> _INSTRUCTION_
Copy out the lines that include the word "Blender".

> _Scripts that build scenes_
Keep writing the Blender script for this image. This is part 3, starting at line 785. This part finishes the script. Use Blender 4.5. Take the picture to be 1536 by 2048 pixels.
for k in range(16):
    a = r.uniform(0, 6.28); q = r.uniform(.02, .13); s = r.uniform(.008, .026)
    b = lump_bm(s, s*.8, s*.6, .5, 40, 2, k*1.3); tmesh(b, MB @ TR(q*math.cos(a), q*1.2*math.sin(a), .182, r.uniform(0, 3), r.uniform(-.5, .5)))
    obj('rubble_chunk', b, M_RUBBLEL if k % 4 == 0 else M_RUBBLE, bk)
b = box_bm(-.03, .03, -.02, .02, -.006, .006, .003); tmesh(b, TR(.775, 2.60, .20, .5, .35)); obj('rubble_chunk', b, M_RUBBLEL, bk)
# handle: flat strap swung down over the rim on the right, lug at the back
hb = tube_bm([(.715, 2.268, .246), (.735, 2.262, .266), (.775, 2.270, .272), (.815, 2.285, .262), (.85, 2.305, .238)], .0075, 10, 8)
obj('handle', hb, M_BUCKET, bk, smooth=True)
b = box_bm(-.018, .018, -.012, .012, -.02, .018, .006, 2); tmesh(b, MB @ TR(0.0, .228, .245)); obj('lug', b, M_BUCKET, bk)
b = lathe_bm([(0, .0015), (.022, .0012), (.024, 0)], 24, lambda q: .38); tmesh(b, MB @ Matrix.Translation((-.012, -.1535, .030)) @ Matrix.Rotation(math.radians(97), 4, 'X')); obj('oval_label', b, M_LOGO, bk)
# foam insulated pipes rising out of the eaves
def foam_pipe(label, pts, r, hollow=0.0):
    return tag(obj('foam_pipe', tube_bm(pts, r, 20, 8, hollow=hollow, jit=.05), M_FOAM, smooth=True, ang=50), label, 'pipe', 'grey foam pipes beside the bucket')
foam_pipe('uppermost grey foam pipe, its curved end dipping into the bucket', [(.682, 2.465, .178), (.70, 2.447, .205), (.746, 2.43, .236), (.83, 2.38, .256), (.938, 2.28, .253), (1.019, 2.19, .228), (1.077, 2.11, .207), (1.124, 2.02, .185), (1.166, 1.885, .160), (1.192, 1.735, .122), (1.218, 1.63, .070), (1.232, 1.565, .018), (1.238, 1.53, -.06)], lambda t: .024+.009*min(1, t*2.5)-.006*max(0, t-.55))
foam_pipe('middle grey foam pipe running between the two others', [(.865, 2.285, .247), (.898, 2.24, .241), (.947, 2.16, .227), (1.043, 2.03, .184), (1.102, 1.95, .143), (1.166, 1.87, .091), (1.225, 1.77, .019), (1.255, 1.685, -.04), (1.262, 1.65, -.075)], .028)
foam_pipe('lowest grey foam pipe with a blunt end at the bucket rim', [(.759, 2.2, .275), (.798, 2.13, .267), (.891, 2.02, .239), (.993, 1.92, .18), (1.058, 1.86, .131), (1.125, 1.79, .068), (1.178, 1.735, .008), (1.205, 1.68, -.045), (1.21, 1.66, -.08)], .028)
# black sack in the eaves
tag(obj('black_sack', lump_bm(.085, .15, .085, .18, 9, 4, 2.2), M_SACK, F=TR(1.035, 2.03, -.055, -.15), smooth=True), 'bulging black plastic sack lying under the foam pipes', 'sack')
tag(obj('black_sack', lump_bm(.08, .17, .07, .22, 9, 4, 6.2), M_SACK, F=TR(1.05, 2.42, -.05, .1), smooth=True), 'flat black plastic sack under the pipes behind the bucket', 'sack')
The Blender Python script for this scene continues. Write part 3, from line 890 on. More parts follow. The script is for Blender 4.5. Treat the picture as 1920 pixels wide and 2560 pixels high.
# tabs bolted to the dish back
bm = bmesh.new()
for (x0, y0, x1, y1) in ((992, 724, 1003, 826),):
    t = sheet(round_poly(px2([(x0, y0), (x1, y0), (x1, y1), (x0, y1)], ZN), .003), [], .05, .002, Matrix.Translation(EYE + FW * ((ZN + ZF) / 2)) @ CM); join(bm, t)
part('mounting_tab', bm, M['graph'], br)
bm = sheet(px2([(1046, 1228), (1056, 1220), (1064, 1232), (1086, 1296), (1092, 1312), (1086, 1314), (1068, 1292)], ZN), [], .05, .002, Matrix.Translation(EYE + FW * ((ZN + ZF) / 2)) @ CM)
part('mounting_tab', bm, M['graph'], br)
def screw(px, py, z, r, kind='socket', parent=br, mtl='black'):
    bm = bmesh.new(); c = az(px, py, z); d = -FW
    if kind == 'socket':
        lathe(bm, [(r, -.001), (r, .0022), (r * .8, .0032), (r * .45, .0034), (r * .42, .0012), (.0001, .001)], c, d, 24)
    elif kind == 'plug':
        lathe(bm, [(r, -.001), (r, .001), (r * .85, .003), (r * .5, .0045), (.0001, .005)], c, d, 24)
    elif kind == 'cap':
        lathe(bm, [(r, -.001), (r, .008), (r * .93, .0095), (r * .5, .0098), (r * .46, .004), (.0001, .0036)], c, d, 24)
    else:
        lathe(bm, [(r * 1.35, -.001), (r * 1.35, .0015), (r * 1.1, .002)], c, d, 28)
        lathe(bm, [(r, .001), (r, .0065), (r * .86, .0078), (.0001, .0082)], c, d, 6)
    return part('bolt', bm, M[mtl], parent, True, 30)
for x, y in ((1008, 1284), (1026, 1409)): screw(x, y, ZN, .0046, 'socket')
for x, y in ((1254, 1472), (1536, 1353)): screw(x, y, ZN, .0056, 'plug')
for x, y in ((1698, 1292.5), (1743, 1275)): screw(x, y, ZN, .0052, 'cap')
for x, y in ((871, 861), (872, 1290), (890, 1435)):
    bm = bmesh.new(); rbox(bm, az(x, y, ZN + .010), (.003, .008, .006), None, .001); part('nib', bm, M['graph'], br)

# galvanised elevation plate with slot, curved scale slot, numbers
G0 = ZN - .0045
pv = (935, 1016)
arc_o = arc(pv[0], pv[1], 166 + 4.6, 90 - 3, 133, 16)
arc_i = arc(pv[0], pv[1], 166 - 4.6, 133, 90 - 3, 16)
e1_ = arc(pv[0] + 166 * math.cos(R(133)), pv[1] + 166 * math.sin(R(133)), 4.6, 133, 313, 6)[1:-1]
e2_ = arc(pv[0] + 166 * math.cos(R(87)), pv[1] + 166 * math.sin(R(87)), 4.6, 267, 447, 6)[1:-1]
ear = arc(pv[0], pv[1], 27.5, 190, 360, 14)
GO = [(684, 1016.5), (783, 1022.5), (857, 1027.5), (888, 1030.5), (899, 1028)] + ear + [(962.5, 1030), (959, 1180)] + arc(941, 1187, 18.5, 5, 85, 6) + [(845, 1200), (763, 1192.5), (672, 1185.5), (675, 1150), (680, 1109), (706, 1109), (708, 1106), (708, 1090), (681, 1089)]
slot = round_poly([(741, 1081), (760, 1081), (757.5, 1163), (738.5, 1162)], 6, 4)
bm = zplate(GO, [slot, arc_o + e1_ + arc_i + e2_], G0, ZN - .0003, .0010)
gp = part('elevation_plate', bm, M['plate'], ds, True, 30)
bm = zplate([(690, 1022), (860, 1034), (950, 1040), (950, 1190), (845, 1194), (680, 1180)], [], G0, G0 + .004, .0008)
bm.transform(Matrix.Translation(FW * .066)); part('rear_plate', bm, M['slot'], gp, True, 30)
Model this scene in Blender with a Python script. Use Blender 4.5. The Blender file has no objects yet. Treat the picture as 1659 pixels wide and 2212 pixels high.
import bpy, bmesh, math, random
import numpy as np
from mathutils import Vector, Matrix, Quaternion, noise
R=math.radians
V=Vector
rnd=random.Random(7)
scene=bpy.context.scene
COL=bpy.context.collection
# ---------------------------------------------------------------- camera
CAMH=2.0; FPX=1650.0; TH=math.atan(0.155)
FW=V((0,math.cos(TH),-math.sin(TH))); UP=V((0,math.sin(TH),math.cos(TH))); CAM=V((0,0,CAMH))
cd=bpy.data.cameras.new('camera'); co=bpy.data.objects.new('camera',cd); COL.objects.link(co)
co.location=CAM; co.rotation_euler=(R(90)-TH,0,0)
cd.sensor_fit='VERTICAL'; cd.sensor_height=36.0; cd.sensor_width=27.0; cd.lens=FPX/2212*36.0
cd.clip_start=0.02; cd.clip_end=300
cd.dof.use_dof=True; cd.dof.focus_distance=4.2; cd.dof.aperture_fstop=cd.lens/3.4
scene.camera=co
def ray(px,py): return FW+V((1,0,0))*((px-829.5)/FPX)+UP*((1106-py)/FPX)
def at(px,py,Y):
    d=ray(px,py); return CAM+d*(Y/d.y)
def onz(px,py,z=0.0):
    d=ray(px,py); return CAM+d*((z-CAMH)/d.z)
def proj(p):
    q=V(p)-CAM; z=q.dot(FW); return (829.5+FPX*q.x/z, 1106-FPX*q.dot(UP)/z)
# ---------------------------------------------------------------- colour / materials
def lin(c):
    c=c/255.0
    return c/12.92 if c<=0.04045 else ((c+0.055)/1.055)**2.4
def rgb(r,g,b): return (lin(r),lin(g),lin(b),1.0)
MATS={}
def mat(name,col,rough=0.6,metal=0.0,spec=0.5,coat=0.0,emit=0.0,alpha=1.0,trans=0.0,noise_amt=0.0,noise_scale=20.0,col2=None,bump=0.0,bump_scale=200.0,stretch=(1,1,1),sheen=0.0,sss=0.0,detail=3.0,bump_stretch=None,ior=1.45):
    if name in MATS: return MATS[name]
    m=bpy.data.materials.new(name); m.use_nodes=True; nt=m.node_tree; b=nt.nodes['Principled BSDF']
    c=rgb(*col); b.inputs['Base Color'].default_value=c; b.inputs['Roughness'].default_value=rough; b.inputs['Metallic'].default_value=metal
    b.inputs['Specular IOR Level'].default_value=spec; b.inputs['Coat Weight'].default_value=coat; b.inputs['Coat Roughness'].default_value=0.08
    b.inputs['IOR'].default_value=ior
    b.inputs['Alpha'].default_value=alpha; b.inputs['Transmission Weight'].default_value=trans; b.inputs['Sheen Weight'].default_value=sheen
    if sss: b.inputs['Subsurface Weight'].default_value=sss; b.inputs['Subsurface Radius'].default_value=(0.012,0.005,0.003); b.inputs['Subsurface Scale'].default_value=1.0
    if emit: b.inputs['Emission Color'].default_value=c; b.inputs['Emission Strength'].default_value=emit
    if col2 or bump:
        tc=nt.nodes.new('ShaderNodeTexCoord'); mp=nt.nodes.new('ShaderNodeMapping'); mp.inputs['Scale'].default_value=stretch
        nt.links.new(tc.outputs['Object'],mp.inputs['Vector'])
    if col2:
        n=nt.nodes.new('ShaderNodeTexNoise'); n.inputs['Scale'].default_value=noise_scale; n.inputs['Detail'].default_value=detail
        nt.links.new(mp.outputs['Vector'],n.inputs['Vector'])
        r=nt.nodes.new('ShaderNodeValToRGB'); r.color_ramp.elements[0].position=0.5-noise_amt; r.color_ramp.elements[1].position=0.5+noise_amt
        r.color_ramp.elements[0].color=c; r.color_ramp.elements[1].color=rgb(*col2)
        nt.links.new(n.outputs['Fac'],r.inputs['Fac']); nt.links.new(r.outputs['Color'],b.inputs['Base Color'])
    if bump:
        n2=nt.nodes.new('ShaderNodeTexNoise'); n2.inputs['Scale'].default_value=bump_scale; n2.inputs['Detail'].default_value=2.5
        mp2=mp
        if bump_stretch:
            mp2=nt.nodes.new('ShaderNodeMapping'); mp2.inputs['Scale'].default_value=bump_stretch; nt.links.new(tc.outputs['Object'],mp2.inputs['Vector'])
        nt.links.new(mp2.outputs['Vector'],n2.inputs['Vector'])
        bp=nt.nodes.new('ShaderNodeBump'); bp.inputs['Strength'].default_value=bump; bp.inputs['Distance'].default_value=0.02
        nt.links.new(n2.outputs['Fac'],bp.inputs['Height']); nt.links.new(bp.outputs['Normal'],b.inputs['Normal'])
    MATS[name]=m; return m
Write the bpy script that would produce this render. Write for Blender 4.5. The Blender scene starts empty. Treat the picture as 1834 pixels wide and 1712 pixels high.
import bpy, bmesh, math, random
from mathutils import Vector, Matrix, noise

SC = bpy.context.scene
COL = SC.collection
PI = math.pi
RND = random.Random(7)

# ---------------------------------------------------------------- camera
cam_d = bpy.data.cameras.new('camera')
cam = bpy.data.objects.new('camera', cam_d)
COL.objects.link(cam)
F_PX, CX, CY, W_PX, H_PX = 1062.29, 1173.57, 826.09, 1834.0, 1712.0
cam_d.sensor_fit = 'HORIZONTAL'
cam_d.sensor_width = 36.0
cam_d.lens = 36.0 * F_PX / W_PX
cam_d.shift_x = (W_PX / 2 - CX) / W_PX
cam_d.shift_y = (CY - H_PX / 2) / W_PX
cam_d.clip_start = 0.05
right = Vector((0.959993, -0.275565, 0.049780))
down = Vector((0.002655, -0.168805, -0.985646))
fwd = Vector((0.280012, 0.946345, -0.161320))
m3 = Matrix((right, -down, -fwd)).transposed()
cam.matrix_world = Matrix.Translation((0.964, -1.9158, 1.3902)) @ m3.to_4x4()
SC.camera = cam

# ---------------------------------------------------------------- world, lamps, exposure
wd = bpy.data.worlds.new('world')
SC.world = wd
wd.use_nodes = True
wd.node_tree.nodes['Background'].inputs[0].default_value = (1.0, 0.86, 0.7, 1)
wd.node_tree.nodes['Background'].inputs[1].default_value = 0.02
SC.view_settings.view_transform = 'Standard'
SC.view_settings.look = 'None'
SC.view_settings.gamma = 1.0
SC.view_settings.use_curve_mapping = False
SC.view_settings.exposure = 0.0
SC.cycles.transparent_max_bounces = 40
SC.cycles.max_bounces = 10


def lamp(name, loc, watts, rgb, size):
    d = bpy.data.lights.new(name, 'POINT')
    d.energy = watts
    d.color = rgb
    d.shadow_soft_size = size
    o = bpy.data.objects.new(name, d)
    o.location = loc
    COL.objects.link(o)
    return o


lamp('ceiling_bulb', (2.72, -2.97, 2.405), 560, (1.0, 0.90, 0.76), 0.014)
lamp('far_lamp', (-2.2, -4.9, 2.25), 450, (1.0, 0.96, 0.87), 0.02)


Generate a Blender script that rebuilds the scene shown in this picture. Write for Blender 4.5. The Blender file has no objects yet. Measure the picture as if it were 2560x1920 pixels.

> _RESPONSE TO THE TASK_
Keep writing the Blender script for this image. This is part 3, starting at line 785. This part finishes the script. Use Blender 4.5. Take the picture to be 1536 by 2048 pixels.
The Blender Python script for this scene continues. Write part 3, from line 890 on. More parts follow. The script is for Blender 4.5. Treat the picture as 1920 pixels wide and 2560 pixels high.
Model this scene in Blender with a Python script. Use Blender 4.5. The Blender file has no objects yet. Treat the picture as 1659 pixels wide and 2212 pixels high.
Write the bpy script that would produce this render. Write for Blender 4.5. The Blender scene starts empty. Treat the picture as 1834 pixels wide and 1712 pixels high.
Generate a Blender script that rebuilds the scene shown in this picture. Write for Blender 4.5. The Blender file has no objects yet. Measure the picture as if it were 2560x1920 pixels.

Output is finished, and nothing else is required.